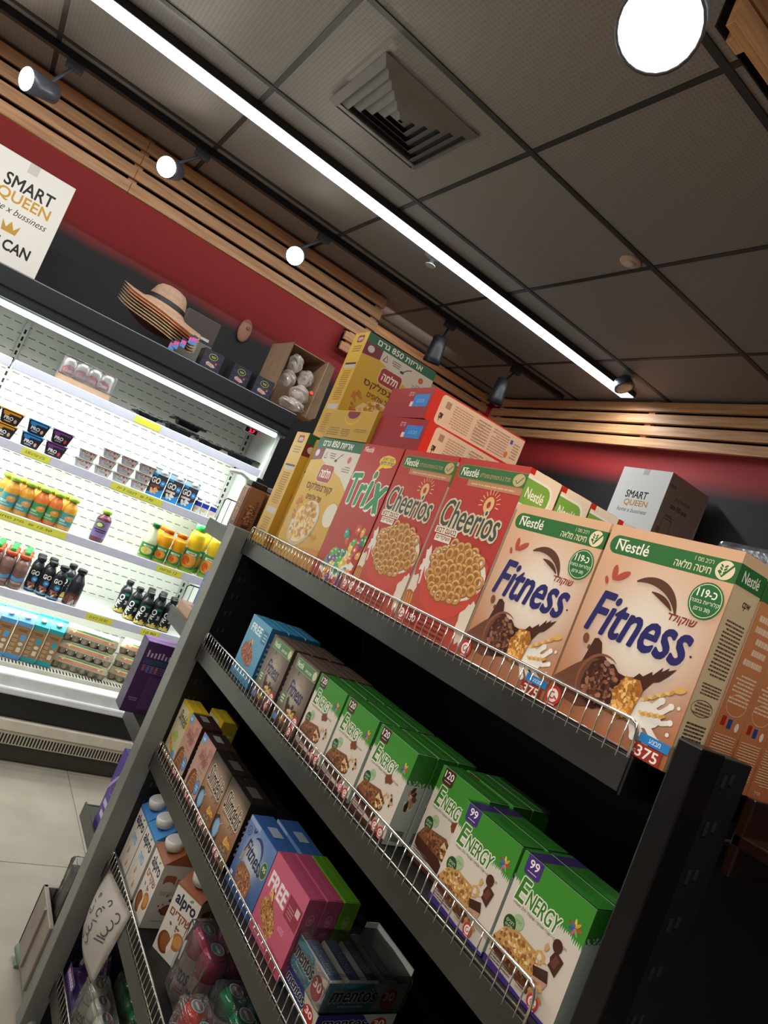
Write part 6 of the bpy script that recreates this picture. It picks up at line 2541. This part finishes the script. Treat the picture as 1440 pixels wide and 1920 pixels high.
def sheet(u, v):
    p = P00 * (1 - u) * (1 - v) + P10 * u * (1 - v) + P11 * u * v + P01 * (1 - u) * v
    b = math.sin(math.pi * u) * math.sin(math.pi * v)
    return p + Vector((-.022 * b - .012 * (1 - v) * math.sin(math.pi * u), .018 * math.sin(math.pi * v) * (1 - u), 0))


gr = [[bm.verts.new(sheet(i / N, j / N)) for j in range(N + 1)] for i in range(N + 1)]
for i in range(N):
    for j in range(N):
        bm.faces.new((gr[i][j], gr[i + 1][j], gr[i + 1][j + 1], gr[i][j + 1]))
bmesh.ops.solidify(bm, geom=list(bm.faces), thickness=.0004)
pap = obj('paper_note', from_bm(bm, smooth=True), mat('white_paper', 'ded6cc', .8, noise=.04, scale=10))
a = Art(100, 100)


def curl(cx, cy, r, a0, a1, sx=1.0, n=9):
    return [(cx + r * sx * math.cos(math.radians(a0 + (a1 - a0) * k / n)), cy + r * math.sin(math.radians(a0 + (a1 - a0) * k / n))) for k in range(n + 1)]


INK = '3a3a44'
for st in (curl(82, 80, 6, 160, -60), curl(80, 68, 6, 120, -90), curl(78, 58, 6, 100, -120), [(86, 52), (72, 46)], [(86, 47), (70, 40)],
           curl(56, 82, 4, 200, -40), [(56, 74), (50, 72)], curl(52, 64, 5, 40, 330), [(60, 56), (50, 50), (56, 46)], curl(52, 42, 5, 90, -150), curl(50, 34, 5, 120, -120), curl(54, 26, 5, 150, -60), [(58, 22), (50, 18)],
           curl(28, 72, 3, 0, 300), [(30, 62), (22, 60)], curl(30, 52, 6, 70, -90), [(24, 46), (30, 48)],
           curl(28, 24, 14, 40, -110), curl(22, 12, 5, 180, -120), [(30, 14), (10, 6), (14, 2)]):
    a.stroke(st, 1.7, INK)
V = []
for p in a.v:
    q = sheet(min(max(p[0] / 100, 0.02), .98), min(max(p[1] / 100, .02), .98))
    V.append((q.x - .0012, q.y - .0003, q.z))
me = bpy.data.meshes.new('ink')
me.from_pydata(V, [], a.f)
at = me.color_attributes.new('Col', 'FLOAT_COLOR', 'POINT')
at.data.foreach_set('color', [q for c in a.c for q in (c[0], c[1], c[2], 1.0)])
me.materials.append(PRN)
obj('handwriting', me, None, pap)
tag(pap, 'white handwritten paper hanging from the wire guard of the fourth shelf', 'note')

# objects are shaded flat or smooth as built; nothing is rendered from here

------------------------------------------------------------------------

Produce an exact copy of each line of data, skipping embedded images.

[Full solution]
Write part 6 of the bpy script that recreates this picture. It picks up at line 2541. This part finishes the script. Treat the picture as 1440 pixels wide and 1920 pixels high.
def sheet(u, v):
    p = P00 * (1 - u) * (1 - v) + P10 * u * (1 - v) + P11 * u * v + P01 * (1 - u) * v
    b = math.sin(math.pi * u) * math.sin(math.pi * v)
    return p + Vector((-.022 * b - .012 * (1 - v) * math.sin(math.pi * u), .018 * math.sin(math.pi * v) * (1 - u), 0))


gr = [[bm.verts.new(sheet(i / N, j / N)) for j in range(N + 1)] for i in range(N + 1)]
for i in range(N):
    for j in range(N):
        bm.faces.new((gr[i][j], gr[i + 1][j], gr[i + 1][j + 1], gr[i][j + 1]))
bmesh.ops.solidify(bm, geom=list(bm.faces), thickness=.0004)
pap = obj('paper_note', from_bm(bm, smooth=True), mat('white_paper', 'ded6cc', .8, noise=.04, scale=10))
a = Art(100, 100)


def curl(cx, cy, r, a0, a1, sx=1.0, n=9):
    return [(cx + r * sx * math.cos(math.radians(a0 + (a1 - a0) * k / n)), cy + r * math.sin(math.radians(a0 + (a1 - a0) * k / n))) for k in range(n + 1)]


INK = '3a3a44'
for st in (curl(82, 80, 6, 160, -60), curl(80, 68, 6, 120, -90), curl(78, 58, 6, 100, -120), [(86, 52), (72, 46)], [(86, 47), (70, 40)],
           curl(56, 82, 4, 200, -40), [(56, 74), (50, 72)], curl(52, 64, 5, 40, 330), [(60, 56), (50, 50), (56, 46)], curl(52, 42, 5, 90, -150), curl(50, 34, 5, 120, -120), curl(54, 26, 5, 150, -60), [(58, 22), (50, 18)],
           curl(28, 72, 3, 0, 300), [(30, 62), (22, 60)], curl(30, 52, 6, 70, -90), [(24, 46), (30, 48)],
           curl(28, 24, 14, 40, -110), curl(22, 12, 5, 180, -120), [(30, 14), (10, 6), (14, 2)]):
    a.stroke(st, 1.7, INK)
V = []
for p in a.v:
    q = sheet(min(max(p[0] / 100, 0.02), .98), min(max(p[1] / 100, .02), .98))
    V.append((q.x - .0012, q.y - .0003, q.z))
me = bpy.data.meshes.new('ink')
me.from_pydata(V, [], a.f)
at = me.color_attributes.new('Col', 'FLOAT_COLOR', 'POINT')
at.data.foreach_set('color', [q for c in a.c for q in (c[0], c[1], c[2], 1.0)])
me.materials.append(PRN)
obj('handwriting', me, None, pap)
tag(pap, 'white handwritten paper hanging from the wire guard of the fourth shelf', 'note')

# objects are shaded flat or smooth as built; nothing is rendered from here